** START Data block **

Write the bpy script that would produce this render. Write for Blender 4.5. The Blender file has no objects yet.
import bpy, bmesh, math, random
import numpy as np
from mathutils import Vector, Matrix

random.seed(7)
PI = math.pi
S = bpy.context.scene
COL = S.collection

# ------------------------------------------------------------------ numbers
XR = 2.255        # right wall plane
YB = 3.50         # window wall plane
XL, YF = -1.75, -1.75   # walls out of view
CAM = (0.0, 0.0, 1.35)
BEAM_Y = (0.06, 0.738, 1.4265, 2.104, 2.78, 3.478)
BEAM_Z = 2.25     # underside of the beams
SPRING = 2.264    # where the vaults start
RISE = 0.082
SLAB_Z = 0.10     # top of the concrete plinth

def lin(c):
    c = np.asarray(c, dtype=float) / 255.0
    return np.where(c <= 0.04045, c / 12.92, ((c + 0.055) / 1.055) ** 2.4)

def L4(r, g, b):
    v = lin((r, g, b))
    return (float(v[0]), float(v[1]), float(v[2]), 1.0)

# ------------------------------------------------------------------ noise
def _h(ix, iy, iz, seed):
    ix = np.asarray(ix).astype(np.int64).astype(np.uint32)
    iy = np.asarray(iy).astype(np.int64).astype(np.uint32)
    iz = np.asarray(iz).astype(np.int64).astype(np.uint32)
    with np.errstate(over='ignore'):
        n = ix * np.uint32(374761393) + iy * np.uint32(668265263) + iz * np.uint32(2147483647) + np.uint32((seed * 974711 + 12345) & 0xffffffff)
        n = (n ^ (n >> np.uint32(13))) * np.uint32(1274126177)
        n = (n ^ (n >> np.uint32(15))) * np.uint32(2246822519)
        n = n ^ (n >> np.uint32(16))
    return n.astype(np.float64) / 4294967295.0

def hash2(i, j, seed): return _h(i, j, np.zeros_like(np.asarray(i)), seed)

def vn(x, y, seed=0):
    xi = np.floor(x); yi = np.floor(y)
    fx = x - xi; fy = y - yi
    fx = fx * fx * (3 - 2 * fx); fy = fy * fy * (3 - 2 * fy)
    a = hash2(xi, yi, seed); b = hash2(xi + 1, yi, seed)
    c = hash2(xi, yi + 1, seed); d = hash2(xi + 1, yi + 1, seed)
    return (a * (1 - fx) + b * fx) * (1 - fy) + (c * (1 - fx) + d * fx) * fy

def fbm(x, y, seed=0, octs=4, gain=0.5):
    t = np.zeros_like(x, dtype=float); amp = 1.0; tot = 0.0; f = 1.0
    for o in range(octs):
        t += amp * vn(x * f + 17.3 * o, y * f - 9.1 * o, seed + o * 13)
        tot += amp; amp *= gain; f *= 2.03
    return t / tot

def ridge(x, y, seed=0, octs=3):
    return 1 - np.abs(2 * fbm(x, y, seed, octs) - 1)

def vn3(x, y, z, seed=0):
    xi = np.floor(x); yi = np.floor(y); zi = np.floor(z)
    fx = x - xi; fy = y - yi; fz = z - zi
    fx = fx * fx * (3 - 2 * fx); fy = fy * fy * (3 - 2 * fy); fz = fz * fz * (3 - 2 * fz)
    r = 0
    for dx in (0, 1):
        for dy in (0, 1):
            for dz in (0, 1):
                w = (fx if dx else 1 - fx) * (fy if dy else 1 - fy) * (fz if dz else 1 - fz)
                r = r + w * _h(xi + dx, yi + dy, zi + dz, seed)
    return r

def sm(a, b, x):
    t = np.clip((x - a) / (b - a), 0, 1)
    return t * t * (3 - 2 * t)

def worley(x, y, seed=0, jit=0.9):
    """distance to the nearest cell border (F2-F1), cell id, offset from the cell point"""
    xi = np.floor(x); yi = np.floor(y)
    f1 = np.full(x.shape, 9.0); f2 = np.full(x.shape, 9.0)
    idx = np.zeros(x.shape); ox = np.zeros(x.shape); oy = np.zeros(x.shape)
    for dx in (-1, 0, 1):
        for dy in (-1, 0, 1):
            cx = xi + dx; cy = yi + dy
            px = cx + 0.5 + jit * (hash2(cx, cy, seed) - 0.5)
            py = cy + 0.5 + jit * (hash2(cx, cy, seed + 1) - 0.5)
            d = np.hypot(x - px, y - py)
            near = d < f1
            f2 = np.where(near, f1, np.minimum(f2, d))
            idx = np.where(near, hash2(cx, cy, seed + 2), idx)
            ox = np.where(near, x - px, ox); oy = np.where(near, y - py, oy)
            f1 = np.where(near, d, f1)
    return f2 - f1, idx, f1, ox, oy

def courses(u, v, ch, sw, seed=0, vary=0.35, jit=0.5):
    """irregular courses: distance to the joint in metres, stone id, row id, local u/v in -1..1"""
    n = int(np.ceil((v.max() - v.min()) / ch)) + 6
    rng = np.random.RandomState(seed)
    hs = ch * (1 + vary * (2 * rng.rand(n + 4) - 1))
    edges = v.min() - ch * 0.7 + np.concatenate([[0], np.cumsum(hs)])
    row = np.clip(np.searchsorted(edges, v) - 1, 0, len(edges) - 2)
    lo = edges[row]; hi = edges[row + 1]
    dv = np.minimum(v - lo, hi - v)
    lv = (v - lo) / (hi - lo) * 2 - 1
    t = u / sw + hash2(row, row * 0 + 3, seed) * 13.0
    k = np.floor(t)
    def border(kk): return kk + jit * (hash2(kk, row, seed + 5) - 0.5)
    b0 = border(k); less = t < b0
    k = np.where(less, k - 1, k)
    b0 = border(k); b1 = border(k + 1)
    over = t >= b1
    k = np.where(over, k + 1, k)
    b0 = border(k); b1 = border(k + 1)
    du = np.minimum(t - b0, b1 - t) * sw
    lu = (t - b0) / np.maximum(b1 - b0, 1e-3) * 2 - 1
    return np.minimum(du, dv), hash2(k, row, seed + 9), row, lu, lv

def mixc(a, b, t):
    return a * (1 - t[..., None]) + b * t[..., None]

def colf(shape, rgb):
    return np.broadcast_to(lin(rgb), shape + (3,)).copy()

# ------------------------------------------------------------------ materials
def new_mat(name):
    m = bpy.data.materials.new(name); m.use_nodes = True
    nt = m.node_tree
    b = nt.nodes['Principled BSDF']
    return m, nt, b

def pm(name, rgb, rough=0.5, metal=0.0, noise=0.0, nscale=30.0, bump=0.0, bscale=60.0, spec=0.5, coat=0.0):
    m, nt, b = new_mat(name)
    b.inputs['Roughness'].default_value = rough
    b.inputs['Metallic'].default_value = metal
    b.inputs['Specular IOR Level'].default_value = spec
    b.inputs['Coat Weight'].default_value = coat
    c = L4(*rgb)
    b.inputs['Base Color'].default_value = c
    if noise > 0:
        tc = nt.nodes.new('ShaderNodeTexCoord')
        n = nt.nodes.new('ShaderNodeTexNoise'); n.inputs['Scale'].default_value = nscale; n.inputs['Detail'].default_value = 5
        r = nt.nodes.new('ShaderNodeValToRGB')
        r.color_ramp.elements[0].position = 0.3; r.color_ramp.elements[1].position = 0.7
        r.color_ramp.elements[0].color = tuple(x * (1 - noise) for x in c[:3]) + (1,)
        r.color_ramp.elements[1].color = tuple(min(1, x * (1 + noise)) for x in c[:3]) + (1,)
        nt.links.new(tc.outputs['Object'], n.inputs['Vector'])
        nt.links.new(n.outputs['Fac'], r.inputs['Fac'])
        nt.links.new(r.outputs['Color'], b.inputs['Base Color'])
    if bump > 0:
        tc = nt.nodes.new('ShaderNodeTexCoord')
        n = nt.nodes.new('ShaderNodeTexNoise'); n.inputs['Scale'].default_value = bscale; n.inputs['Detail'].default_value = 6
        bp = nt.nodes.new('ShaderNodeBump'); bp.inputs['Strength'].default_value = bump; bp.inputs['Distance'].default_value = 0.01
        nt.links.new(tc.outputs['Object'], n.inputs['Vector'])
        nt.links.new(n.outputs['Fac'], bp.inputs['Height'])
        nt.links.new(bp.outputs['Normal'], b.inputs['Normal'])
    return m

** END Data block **

Each line from the start of the listing above through the line containing "return (a *" should be copied exactly, please, with no other lines added.

### Correct response
Write the bpy script that would produce this render. Write for Blender 4.5. The Blender file has no objects yet.
import bpy, bmesh, math, random
import numpy as np
from mathutils import Vector, Matrix

random.seed(7)
PI = math.pi
S = bpy.context.scene
COL = S.collection

# ------------------------------------------------------------------ numbers
XR = 2.255        # right wall plane
YB = 3.50         # window wall plane
XL, YF = -1.75, -1.75   # walls out of view
CAM = (0.0, 0.0, 1.35)
BEAM_Y = (0.06, 0.738, 1.4265, 2.104, 2.78, 3.478)
BEAM_Z = 2.25     # underside of the beams
SPRING = 2.264    # where the vaults start
RISE = 0.082
SLAB_Z = 0.10     # top of the concrete plinth

def lin(c):
    c = np.asarray(c, dtype=float) / 255.0
    return np.where(c <= 0.04045, c / 12.92, ((c + 0.055) / 1.055) ** 2.4)

def L4(r, g, b):
    v = lin((r, g, b))
    return (float(v[0]), float(v[1]), float(v[2]), 1.0)

# ------------------------------------------------------------------ noise
def _h(ix, iy, iz, seed):
    ix = np.asarray(ix).astype(np.int64).astype(np.uint32)
    iy = np.asarray(iy).astype(np.int64).astype(np.uint32)
    iz = np.asarray(iz).astype(np.int64).astype(np.uint32)
    with np.errstate(over='ignore'):
        n = ix * np.uint32(374761393) + iy * np.uint32(668265263) + iz * np.uint32(2147483647) + np.uint32((seed * 974711 + 12345) & 0xffffffff)
        n = (n ^ (n >> np.uint32(13))) * np.uint32(1274126177)
        n = (n ^ (n >> np.uint32(15))) * np.uint32(2246822519)
        n = n ^ (n >> np.uint32(16))
    return n.astype(np.float64) / 4294967295.0

def hash2(i, j, seed): return _h(i, j, np.zeros_like(np.asarray(i)), seed)

def vn(x, y, seed=0):
    xi = np.floor(x); yi = np.floor(y)
    fx = x - xi; fy = y - yi
    fx = fx * fx * (3 - 2 * fx); fy = fy * fy * (3 - 2 * fy)
    a = hash2(xi, yi, seed); b = hash2(xi + 1, yi, seed)
    c = hash2(xi, yi + 1, seed); d = hash2(xi + 1, yi + 1, seed)
    return (a * (1 - fx) + b * fx) * (1 - fy) + (c * (1 - fx) + d * fx) * fy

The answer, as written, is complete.